* Items listed in a dataset *
--
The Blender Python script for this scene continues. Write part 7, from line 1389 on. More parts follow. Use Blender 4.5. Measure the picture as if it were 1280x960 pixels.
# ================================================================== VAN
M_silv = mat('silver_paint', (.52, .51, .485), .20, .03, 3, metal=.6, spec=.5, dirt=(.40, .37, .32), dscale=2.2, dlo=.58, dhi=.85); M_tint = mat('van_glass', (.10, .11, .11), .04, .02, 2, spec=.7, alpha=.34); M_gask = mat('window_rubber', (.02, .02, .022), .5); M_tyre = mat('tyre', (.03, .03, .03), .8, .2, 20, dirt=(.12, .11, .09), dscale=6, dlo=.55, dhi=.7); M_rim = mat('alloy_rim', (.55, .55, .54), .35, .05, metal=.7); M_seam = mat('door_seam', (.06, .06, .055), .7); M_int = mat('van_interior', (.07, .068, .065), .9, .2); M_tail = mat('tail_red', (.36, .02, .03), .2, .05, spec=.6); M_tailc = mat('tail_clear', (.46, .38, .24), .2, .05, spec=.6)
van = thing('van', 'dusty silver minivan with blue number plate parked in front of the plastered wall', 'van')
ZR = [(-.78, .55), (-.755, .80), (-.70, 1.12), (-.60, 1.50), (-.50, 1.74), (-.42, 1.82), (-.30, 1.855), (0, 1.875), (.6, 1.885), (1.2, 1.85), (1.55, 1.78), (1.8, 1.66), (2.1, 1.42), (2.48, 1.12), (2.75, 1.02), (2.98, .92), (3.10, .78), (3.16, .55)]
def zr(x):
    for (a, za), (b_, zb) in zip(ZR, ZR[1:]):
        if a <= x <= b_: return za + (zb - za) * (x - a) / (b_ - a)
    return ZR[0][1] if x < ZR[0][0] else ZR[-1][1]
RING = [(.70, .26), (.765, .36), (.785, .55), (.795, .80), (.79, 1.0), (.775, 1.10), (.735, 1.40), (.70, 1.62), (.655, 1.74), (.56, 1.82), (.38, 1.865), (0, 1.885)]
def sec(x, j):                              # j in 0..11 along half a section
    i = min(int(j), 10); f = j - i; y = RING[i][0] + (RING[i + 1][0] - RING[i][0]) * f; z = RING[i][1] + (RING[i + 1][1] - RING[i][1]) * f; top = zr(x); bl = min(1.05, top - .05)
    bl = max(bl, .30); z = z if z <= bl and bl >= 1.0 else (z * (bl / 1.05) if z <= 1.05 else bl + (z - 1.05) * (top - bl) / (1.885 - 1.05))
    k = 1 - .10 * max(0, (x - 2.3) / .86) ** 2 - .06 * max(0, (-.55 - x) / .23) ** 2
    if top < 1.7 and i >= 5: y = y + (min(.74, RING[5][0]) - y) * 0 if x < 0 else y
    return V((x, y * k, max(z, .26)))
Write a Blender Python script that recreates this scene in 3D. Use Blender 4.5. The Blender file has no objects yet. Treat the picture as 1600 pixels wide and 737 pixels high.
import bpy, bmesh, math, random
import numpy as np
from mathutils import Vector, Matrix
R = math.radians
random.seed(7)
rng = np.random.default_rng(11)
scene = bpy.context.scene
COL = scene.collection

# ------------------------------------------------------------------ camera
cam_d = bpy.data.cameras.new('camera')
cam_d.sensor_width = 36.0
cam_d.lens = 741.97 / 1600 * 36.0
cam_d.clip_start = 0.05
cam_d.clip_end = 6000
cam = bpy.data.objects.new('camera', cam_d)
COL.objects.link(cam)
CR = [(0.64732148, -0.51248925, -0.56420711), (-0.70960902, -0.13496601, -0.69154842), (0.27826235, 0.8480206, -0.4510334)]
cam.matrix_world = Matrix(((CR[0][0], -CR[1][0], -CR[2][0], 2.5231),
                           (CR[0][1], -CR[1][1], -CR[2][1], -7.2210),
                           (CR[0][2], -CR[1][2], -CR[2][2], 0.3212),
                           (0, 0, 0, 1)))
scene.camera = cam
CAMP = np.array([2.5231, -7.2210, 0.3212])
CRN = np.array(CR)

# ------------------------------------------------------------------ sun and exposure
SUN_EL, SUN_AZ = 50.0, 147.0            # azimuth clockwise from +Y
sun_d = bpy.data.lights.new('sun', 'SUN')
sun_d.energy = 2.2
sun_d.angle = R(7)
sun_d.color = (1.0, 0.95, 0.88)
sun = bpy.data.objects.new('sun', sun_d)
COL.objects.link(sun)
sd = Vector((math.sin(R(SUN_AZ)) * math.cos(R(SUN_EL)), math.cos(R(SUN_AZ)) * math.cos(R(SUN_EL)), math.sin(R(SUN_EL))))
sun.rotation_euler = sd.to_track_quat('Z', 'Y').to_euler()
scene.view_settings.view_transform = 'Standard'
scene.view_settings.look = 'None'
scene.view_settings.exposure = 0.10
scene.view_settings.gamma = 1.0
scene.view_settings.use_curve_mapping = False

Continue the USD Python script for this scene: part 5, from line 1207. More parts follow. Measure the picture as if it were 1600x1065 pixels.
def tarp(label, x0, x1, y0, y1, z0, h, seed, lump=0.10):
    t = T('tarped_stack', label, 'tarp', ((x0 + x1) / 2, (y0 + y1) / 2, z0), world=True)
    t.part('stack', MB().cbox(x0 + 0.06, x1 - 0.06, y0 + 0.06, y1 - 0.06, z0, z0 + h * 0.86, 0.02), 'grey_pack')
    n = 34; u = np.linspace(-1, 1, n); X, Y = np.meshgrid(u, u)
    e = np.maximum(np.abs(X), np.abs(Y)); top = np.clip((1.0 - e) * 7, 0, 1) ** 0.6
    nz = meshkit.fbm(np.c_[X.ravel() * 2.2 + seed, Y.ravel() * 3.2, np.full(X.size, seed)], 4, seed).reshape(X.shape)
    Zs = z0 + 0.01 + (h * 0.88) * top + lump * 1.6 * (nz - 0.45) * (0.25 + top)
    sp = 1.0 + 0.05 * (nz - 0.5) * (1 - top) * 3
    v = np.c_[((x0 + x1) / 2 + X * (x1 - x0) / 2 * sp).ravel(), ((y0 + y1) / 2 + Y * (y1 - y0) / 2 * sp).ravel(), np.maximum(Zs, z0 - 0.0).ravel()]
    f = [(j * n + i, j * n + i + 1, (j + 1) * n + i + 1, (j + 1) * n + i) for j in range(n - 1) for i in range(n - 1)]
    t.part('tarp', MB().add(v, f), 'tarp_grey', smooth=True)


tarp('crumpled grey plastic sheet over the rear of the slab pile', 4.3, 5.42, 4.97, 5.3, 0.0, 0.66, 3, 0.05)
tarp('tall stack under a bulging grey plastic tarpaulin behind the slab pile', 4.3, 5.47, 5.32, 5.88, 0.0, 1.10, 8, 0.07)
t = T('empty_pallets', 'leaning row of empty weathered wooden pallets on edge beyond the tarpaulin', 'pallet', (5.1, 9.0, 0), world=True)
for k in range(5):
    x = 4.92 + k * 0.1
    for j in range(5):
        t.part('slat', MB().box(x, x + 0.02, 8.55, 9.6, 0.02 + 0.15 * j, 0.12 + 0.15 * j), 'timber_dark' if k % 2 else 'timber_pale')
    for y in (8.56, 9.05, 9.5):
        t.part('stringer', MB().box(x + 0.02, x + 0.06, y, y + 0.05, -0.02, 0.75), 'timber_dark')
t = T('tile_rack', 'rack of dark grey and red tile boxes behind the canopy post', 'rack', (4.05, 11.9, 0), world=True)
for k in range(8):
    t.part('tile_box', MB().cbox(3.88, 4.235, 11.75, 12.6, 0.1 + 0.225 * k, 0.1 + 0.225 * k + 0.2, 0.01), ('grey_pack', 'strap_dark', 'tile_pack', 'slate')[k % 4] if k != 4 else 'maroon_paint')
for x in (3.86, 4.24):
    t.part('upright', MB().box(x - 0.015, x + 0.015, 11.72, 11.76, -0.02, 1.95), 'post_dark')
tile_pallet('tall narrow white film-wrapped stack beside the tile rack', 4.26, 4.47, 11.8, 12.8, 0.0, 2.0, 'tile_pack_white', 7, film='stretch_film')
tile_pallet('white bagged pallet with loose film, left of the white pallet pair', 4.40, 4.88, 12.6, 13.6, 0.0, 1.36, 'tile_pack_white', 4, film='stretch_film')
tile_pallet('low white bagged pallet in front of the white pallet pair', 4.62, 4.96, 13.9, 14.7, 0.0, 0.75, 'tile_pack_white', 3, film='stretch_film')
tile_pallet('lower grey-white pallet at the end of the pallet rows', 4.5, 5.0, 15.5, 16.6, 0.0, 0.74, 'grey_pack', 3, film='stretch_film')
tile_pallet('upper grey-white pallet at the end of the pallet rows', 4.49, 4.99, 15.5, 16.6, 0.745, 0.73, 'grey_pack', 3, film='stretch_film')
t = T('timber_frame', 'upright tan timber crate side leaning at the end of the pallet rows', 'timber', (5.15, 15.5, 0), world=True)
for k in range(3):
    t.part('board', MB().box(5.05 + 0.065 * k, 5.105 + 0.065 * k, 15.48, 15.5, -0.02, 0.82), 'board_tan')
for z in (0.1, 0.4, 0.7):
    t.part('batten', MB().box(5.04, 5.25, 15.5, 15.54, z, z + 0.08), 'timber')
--
* STATED TASK *
Transcribe word for word the lines from the one holding "Write a Blender" through the one holding "COL = scene.collection". Include both, and add nothing.

* COMPLETE ANSWER *
Write a Blender Python script that recreates this scene in 3D. Use Blender 4.5. The Blender file has no objects yet. Treat the picture as 1600 pixels wide and 737 pixels high.
import bpy, bmesh, math, random
import numpy as np
from mathutils import Vector, Matrix
R = math.radians
random.seed(7)
rng = np.random.default_rng(11)
scene = bpy.context.scene
COL = scene.collection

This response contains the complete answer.